May 10 2010
Twitter Shock : Accountant fined to send threatening tweet

Twitter: 140 characters of marvel. This is how twitter is defined by many of the technogeeks. It has changed lives of people and has changed the way how we think 2.0. Twitter changed the life of one more geek here indeed.

Paul Chambers, 26, claimed he sent the Tweet to his 600 ”followers” in a moment of frustration after Robin Hood Airport, in South Yorkshire, was closed by snow in January.

But a district judge at Doncaster Magistrates Court ruled that the Tweet was ”of a menacing nature in the context of the times in which we live”.

Chambers was ordered to pay a £385 fine, a £15 victims surcharge and £600 costs.

The Tweet he sent in the early hours of January 6 said: ”C—! Robin Hood Airport is closed. You’ve got a week and a bit to get your sh– together, otherwise I’m blowing the airport sky high!”

Airport staff were alerted to the message only when off-duty manager Shaun Duffield searched for “Robin Hood Airport” using the Twitter search facility a few days after it was posted, the judge heard.

Mr Duffield told the court he was looking for a new airport Twitter page.

He alerted airport security head Steven Armson who said he graded the threat level of the message as “non credible” but had no choice but to pass it on to police Special Branch.

The court heard the Tweet had no operational effect on the airport.

Chambers was arrested at his workplace at a car distribution firm in Sandtoft, near Doncaster, where he was a finance supervisor. But the court heard he had now lost his job because of the prosecution.

In the witness box at Doncaster Magistrates’ Court, Chambers said he had no idea anyone at Robin Hood Airport would see the Tweet and explained how it never crossed his mind anyone might take it seriously.

He said he had been planning to go to Belfast on January 15 to meet a woman he had met through Twitter, identified in court only by her Twitter alias, Crazy Colours.

But, the defendant said, in the early hours of the morning of January 6, he got a news alert on his phone which said various airports, including Robin Hood, had been closed due to the heavy snow.

Chambers said he sent his angry Tweet from his iPhone to his 600 “followers” and it did not occur to him this would also show up on the network’s Public Time Line – viewable by all Twitter users.

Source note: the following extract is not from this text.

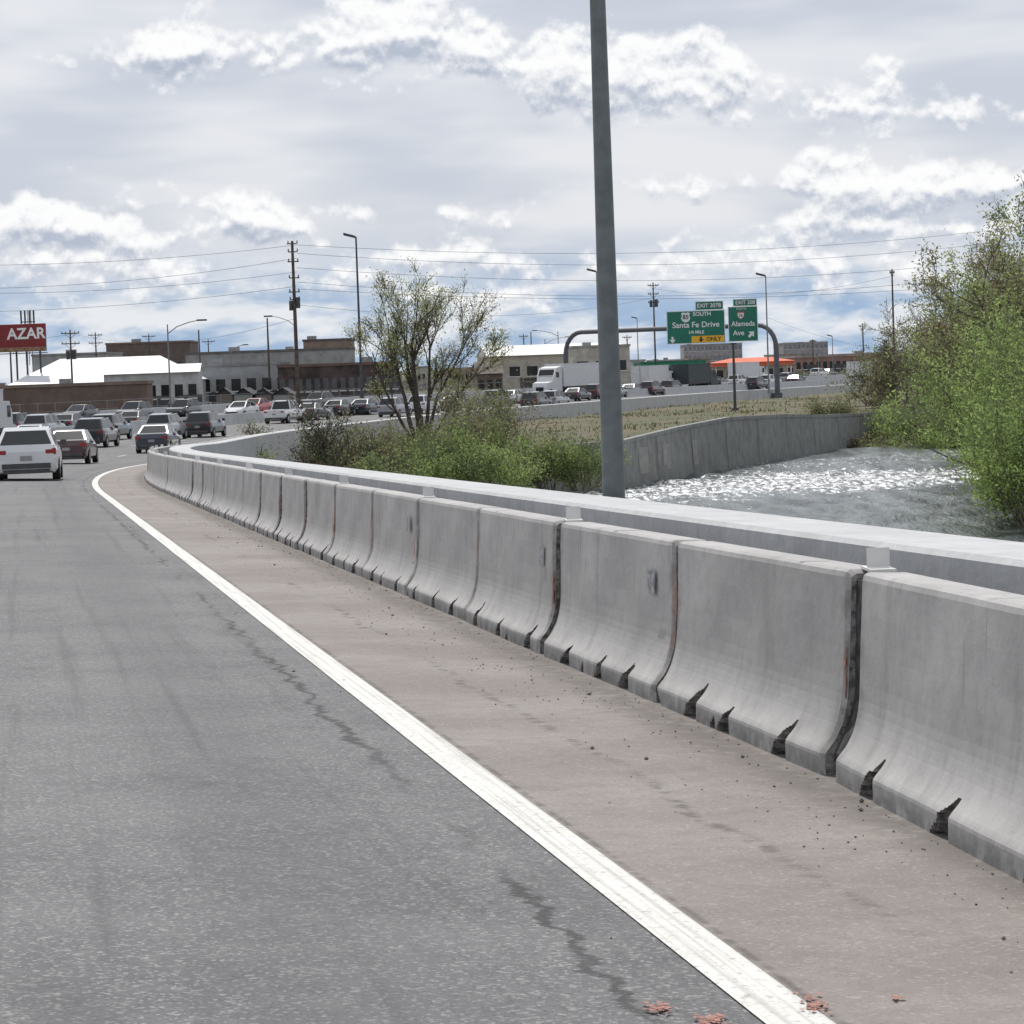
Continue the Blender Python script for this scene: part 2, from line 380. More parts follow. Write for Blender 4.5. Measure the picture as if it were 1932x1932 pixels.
sweep('median_barrier_wall',[(-17.5,-.02),(-17.42,.2),(-17.3,.85),(-17.1,.85),(-16.98,.2),(-16.9,-.02)],-4,600,2.0,M_pc)
sweep('far_side_barrier_wall',[(-37.2,-.9),(-37.2,.85),(-36.9,.85),(-36.7,-.05)],-4,600,2.0,M_pc)
mb=MB()
for _ in range(1100):
    y=rnd.uniform(5,45); o=min(1.30,max(.15,rnd.gauss(1.1,.25))) if rnd.random()<.95 else rnd.uniform(-.4,.1)
    if y<10.3: o=min(o,boff(y)-.05)
    s=rnd.uniform(.002,.006)*(1+(rnd.random()<.05)*1.3); c=Vector(rp(y,o,s*.5)); base=len(mb.v)
    for dx_,dy_,dz_ in ((1,0,0),(0,1,0),(-1,0,0),(0,-1,0),(0,0,1),(0,0,-1)):
        q=rnd.uniform(.6,1.3)*s; mb.v.append((c.x+dx_*q,c.y+dy_*q*1.3,c.z+dz_*q*.7))
    for a,b_,c_ in ((0,1,4),(1,2,4),(2,3,4),(3,0,4),(1,0,5),(2,1,5),(3,2,5),(0,3,5)): mb.f.append((base+a,base+b_,base+c_)); mb.m.append(0)
build('gravel_debris',mb,mat('debris_stone',(.10,.09,.085),.9,.5,40))
# ---------------- terrain ----------------
RIV=[(-80,20),(-45,105),(-14,136),(1,147),(6.3,152),(14,174),(22.9,198),(30,216),(60,240),(72,232),(42,208),(31.5,189),(25,145),(20,105),(18.5,80),(16.5,40),(15,-20),(-80,-20)]
def riv_sd(X,Y):
    P=np.array(RIV,dtype=float); Q=np.roll(P,-1,0); dmin=np.full(X.shape,1e9); ins=np.zeros(X.shape,bool)
    for (ax,ay),(bx,by) in zip(P,Q):
        ex_,ey_=bx-ax,by-ay; t=np.clip(((X-ax)*ex_+(Y-ay)*ey_)/(ex_**2+ey_**2),0,1)
        dmin=np.minimum(dmin,np.hypot(X-ax-t*ex_,Y-ay-t*ey_))
        c=((ay>Y)!=(by>Y))&(X<(bx-ax)*(Y-ay)/(by-ay+1e-12)+ax); ins^=c
    return np.where(ins,-dmin,dmin)
def vn(X,Y,s,seed=0):
    X=X/s+seed*17.3; Y=Y/s+seed*5.1; xi=np.floor(X); yi=np.floor(Y); fx=X-xi; fy=Y-yi; fx=fx*fx*(3-2*fx); fy=fy*fy*(3-2*fy)
    h=lambda a,b: np.modf(np.abs(np.sin(a*127.1+b*311.7+seed)*43758.5453))[0]
    return (h(xi,yi)*(1-fx)+h(xi+1,yi)*fx)*(1-fy)+(h(xi,yi+1)*(1-fx)+h(xi+1,yi+1)*fx)*fy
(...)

But the defendant said as Twitter features 600 messages a second it was unlikely anyone accessing the Public Time Line would have seen the message “live”.

Chambers told the court: “I was disappointed and frustrated that the airport had been closed. I just sent out a message to Twitter.

“My followers had been following how I was going to fly out to Northern Ireland and knew how much I was looking forward to it.”

He said he was just “venting his frustration”.

Chambers was asked if he understood the airport had to take threats seriously, whatever the context.

He replied: “I do now. I apologise for whatever consequences have happened but at the time that was not my intention at all.

“It did not cross my mind that Robin Hood would ever look at Twitter or take it seriously because it was innocuous hyperbole.”

The court was told how police printed off a total of 460 Tweets which Chambers had posted between January 5 and January 13.